Но, быть может, все эти особенности можно проследить и задолго до середины XV в.? Или можно показать, что всё, что я пытаюсь выдать за результат стратегического планирования, лишено практического смысла и является всего лишь спецификой стихийной самоорганизации выросших московских армий?

Предыдущие масштабные походы на Новгород Великий постмонгольского Северо-Востока — походы Михаила Ярославича Тверского, Дмитрия Ивановича Донского и Василия Васильевича Темного принципиально отличаются от кампании 1471-го. Все походы до 1471 г. состоялись зимой, а не летом, развивались вдоль одного операционного направления, а не четырех и, что самое важное, решительно уступали в скорости развития. Так, армии Дмитрия Донского в 1386 г. для выхода на ближние подступы к Новгороду Великому потребовалось почти 50 дней, тогда как силам первого эшелона в походе Ивана Великого — всего 15–18 суток. Далее, все перечисленные особенности похода-1471 прямо вытекали из стратегической обстановки: к тому времени Новгород Великий, как было показано в соответствующей главе, практически не имел сил для эффективной защиты собственной независимости, однако ЦЕНА, которую придется заплатить за победу над ним, по сути, определяла будущее всей Северо-Восточной Руси.

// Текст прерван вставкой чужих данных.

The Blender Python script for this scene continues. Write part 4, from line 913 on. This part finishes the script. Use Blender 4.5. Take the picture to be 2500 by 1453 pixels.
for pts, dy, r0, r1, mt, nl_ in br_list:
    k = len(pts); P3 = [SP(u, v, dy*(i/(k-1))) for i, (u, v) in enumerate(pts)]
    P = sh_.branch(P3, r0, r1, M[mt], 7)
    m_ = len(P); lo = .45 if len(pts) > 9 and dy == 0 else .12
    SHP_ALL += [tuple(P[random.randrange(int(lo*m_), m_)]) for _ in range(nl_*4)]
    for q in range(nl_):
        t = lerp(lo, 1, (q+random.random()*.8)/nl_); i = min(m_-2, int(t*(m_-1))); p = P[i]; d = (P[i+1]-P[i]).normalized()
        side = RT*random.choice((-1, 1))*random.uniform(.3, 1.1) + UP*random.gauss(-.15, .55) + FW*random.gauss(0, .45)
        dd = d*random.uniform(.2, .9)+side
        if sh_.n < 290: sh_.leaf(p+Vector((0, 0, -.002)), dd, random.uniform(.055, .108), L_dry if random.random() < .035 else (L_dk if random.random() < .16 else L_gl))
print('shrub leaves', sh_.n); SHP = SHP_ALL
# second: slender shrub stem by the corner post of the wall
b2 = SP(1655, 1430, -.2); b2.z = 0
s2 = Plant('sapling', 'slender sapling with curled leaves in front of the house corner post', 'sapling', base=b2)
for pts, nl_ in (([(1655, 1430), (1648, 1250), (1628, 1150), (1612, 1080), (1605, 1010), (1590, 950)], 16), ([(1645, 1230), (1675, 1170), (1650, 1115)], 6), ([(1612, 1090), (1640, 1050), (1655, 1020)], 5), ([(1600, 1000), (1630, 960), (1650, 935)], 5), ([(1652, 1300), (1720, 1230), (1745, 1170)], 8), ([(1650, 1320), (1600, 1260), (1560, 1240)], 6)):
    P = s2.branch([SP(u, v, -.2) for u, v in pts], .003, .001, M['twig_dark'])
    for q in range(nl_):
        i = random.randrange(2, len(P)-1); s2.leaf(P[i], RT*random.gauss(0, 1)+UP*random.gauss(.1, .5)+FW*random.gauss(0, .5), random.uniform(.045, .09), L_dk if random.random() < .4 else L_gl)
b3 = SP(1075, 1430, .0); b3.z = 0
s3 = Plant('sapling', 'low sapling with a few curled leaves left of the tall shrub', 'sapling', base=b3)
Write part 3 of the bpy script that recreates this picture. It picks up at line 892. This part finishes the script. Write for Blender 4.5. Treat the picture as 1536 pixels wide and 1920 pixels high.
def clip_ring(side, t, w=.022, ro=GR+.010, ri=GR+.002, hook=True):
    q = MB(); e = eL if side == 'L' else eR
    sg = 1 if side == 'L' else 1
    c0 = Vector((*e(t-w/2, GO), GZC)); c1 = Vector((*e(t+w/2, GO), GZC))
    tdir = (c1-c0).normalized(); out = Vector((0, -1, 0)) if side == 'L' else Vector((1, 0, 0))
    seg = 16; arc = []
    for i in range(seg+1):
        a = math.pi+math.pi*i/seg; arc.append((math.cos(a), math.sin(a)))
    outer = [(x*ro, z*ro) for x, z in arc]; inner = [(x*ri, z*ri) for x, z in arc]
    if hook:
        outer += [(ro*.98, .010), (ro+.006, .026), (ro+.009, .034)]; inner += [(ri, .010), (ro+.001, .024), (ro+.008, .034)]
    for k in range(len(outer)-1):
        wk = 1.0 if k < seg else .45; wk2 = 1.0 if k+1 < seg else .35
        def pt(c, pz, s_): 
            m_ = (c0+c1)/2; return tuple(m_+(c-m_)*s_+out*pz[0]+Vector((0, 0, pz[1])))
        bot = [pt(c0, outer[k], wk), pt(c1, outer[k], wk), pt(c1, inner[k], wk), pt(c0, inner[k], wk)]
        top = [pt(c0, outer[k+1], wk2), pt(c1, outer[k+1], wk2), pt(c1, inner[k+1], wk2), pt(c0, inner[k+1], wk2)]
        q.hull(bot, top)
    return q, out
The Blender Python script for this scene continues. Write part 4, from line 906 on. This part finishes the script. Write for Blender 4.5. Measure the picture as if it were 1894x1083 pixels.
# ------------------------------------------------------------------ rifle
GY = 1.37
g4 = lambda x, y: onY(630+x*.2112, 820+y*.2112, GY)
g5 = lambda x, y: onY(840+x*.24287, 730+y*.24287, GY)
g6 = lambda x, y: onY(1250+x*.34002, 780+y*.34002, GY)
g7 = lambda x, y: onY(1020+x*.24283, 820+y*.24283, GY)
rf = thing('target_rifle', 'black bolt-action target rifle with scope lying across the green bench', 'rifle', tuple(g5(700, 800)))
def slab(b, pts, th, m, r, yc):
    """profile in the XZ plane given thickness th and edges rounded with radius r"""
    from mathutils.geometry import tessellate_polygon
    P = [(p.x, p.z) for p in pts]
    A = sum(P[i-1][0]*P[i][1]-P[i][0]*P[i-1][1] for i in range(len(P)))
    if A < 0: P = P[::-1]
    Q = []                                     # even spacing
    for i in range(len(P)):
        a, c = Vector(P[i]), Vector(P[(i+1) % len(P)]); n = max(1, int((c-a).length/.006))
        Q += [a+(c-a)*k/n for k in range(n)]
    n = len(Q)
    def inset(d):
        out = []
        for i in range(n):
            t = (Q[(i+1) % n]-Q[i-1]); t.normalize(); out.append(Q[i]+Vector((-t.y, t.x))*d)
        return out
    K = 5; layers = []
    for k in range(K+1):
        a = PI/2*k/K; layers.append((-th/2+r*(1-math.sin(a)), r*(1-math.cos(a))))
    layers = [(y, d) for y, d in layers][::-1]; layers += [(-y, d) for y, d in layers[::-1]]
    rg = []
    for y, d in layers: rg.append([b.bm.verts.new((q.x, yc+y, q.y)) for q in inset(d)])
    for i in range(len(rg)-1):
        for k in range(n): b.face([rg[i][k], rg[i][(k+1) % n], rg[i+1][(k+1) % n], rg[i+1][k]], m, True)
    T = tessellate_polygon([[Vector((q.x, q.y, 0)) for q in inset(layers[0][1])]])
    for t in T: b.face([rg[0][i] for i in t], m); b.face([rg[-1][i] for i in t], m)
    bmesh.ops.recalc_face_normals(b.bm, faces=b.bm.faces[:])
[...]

В сложном политическом многоугольнике Москва — ВКЛ — Орда — Орден — Новгород — Швеция — Казань решительное усиление одной из вершин за счет покорения Новгорода не могло не встретить отпора со стороны всех заинтересованных лиц. Следовательно, затяжная война на Северо-Западе без решительного успеха для той же Москвы с большой вероятностью обернулась бы войной на всех границах, наподобие Ливонской войны XVI в., завершившейся катастрофой не такого и слабого Московского царства. На фоне новгородско-литовских переговоров весной 1471-го Москва не могла ждать следующей зимы, и «летний блицкриг» с самыми решительными целями должен был определить для Ивана III его будущее.